Over the course of a year, some 35,000 GPS data points were gathered from SMS information sent from the collars to a server. Space for Giants asked the good folk at Wildermaps to take 365 days’ worth of Loxodontal travel and compress it into an understandable rhythm. The resulting 35k dots make for an antic map of diurnal and nocturnal movement.

Surrounded by the trappings of human civilization, particularly some alluringly planted croplands, the elephants-as-dots are swiftly animated on the map as they go about their daily rounds.

And they do keep a schedule.

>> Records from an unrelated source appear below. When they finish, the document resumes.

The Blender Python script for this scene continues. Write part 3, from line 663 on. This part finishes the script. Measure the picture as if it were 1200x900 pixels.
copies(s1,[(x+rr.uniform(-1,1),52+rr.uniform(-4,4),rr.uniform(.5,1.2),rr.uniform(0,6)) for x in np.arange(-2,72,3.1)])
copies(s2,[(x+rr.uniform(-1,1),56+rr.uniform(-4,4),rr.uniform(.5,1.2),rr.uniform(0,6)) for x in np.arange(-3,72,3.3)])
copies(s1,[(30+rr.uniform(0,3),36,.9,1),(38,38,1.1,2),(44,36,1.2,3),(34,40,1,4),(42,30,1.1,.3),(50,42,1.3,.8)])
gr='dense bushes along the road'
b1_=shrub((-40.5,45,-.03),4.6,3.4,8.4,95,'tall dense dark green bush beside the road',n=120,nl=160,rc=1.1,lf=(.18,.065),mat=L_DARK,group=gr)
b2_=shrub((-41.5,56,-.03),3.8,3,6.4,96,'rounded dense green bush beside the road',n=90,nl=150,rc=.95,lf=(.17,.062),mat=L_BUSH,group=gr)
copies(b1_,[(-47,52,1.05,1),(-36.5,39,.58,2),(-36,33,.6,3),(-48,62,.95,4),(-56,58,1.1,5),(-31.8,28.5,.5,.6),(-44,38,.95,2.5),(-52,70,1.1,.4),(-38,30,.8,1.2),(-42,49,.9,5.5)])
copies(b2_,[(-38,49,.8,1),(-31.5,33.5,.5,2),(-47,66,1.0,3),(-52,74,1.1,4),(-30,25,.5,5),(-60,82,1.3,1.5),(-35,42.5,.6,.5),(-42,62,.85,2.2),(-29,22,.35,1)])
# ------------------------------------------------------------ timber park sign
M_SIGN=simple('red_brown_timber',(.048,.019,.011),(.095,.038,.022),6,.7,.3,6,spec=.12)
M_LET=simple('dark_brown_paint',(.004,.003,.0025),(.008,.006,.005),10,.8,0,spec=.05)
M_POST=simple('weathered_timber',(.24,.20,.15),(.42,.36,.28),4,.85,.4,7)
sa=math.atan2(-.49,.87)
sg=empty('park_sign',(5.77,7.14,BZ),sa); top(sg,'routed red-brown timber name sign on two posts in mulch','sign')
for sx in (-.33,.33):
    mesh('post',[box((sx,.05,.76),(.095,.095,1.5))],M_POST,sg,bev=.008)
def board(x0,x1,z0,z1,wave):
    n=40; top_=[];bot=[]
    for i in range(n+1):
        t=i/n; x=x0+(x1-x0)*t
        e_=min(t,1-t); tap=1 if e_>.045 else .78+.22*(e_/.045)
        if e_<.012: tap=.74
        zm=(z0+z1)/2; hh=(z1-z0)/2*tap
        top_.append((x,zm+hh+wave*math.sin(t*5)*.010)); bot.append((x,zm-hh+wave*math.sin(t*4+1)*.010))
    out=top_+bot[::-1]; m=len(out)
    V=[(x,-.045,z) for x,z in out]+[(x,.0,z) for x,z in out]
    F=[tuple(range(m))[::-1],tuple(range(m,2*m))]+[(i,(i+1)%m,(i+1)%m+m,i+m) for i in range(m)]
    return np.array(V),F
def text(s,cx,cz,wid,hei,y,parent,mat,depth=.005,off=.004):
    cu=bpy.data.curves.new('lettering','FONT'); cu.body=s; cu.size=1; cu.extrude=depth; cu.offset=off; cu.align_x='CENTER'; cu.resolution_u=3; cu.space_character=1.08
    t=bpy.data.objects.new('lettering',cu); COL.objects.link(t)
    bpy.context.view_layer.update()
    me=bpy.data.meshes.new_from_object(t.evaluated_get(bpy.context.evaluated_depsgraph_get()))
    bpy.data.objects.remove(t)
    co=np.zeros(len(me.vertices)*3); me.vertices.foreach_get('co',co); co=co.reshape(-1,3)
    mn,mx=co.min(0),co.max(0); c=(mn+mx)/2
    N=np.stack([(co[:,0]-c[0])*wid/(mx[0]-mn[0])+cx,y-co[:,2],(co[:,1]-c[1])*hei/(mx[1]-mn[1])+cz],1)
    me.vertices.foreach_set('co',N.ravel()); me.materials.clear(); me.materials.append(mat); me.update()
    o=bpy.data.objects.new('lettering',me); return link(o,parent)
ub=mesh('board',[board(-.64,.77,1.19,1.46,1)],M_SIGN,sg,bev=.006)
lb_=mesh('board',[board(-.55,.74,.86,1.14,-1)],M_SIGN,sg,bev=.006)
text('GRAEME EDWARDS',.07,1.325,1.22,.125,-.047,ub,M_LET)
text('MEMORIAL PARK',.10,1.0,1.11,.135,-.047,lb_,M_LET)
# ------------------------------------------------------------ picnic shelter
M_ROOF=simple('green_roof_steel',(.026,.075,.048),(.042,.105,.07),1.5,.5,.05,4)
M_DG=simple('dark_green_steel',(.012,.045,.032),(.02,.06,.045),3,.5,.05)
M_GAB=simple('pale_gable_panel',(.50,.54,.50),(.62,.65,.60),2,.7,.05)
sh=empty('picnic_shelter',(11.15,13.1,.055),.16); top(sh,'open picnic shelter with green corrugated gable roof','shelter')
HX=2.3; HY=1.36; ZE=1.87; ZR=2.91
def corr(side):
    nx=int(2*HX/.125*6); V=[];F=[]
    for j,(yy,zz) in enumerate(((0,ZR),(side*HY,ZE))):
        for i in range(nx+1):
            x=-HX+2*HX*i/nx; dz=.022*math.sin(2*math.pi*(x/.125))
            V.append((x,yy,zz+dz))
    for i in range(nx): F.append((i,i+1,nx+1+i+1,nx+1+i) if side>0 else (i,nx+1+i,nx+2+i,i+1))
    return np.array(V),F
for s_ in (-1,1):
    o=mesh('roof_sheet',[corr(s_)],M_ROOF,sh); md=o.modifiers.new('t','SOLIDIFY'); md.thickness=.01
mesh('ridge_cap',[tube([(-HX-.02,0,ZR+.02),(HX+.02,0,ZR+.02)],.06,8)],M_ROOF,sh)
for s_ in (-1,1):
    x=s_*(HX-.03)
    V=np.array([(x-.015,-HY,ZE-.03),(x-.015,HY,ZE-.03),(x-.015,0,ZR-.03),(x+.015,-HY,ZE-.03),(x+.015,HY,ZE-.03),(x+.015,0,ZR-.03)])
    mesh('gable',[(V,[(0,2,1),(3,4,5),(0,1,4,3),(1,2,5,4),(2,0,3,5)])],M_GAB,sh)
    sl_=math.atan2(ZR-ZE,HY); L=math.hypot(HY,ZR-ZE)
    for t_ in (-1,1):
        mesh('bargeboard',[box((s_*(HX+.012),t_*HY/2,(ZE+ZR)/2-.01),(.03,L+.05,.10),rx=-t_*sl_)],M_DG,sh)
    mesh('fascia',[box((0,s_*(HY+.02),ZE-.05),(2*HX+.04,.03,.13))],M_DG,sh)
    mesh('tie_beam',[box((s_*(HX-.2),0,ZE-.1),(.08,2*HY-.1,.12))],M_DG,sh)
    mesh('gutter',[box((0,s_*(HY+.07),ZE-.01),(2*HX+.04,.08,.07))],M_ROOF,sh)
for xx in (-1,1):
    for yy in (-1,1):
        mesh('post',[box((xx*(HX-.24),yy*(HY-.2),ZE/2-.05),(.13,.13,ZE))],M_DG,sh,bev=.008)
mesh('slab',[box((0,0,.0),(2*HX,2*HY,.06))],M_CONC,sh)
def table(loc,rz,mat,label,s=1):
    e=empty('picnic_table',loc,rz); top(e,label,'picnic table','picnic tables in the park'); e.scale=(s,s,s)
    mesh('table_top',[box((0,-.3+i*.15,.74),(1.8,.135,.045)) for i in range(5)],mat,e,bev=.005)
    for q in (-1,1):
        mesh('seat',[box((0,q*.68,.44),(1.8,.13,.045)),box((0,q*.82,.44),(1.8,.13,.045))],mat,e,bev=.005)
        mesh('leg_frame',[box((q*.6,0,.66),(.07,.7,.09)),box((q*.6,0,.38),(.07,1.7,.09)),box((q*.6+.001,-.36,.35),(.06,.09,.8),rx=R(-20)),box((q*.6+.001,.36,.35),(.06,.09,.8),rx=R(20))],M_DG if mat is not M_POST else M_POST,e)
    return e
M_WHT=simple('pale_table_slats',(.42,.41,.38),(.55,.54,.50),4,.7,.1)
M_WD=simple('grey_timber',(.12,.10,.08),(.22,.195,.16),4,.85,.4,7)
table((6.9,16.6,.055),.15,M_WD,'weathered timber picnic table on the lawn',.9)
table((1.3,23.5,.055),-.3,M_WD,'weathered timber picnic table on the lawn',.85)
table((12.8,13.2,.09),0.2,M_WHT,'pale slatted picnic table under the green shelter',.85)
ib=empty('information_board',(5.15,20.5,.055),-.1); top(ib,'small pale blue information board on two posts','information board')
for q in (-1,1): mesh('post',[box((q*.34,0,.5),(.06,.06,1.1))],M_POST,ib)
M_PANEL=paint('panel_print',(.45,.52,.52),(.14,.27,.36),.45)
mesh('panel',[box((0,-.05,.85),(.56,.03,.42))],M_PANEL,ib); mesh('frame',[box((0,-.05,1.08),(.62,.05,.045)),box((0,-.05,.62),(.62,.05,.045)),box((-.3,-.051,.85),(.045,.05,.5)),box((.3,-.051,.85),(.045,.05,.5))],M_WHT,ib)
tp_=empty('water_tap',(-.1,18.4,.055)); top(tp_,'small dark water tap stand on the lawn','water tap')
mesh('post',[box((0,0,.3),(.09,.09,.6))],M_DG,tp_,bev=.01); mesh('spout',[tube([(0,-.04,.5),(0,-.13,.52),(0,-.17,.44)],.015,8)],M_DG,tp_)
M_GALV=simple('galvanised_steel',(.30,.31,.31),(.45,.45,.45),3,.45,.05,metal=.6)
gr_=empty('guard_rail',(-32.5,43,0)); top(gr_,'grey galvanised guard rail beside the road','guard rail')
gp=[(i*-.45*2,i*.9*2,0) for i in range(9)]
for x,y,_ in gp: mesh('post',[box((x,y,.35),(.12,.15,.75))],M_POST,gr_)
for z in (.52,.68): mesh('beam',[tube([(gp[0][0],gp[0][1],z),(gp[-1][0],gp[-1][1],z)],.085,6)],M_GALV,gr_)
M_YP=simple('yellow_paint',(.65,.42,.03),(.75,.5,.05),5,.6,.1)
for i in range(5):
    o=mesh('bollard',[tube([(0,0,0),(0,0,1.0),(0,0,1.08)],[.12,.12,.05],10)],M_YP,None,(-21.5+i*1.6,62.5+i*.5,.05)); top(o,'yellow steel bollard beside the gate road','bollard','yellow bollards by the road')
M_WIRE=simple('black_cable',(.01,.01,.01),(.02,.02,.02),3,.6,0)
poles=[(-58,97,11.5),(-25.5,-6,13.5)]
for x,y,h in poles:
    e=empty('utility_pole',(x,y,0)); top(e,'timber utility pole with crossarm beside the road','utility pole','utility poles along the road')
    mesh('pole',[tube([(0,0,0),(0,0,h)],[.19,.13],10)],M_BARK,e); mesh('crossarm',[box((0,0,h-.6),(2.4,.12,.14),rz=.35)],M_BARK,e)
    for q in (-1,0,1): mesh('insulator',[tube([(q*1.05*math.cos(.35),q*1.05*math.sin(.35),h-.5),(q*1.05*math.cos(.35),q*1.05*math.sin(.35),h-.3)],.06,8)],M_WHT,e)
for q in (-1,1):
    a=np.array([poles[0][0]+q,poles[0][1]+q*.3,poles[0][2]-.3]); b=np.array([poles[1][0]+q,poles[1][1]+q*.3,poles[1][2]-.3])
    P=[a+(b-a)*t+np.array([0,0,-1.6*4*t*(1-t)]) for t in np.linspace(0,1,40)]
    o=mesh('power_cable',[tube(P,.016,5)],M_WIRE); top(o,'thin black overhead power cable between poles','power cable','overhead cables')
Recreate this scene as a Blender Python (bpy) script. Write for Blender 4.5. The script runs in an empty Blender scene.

Elephants, after all, can happily consume up to 900 pounds of food each day; looking for it in a limited space is a fairly full time job. The animals restrict themselves to their own lands during the full light of day before making calculated dashes onto the cultivars as soon as it is safely dark enough. Use the map’s zoom feature to swoop down far enough to the earth and you can make out the animal’s forms and see their well-trod paths.

The visualization was built with CartoDB’s experimental new Torque JavaScript library. There you can see the ATM coverage around the Spanish city of Madrid and trace the Rolling Stones’ touring path for the last 50 years. It’s worth a moment to swing over to CartoDB as they offer a free map-making trial that you can use to upload your own data into graphic form.

Because you might decide to fit some of the largest mammals currently living on land with tracking tools and make a beautiful something out of it by using data to tell a revealing story.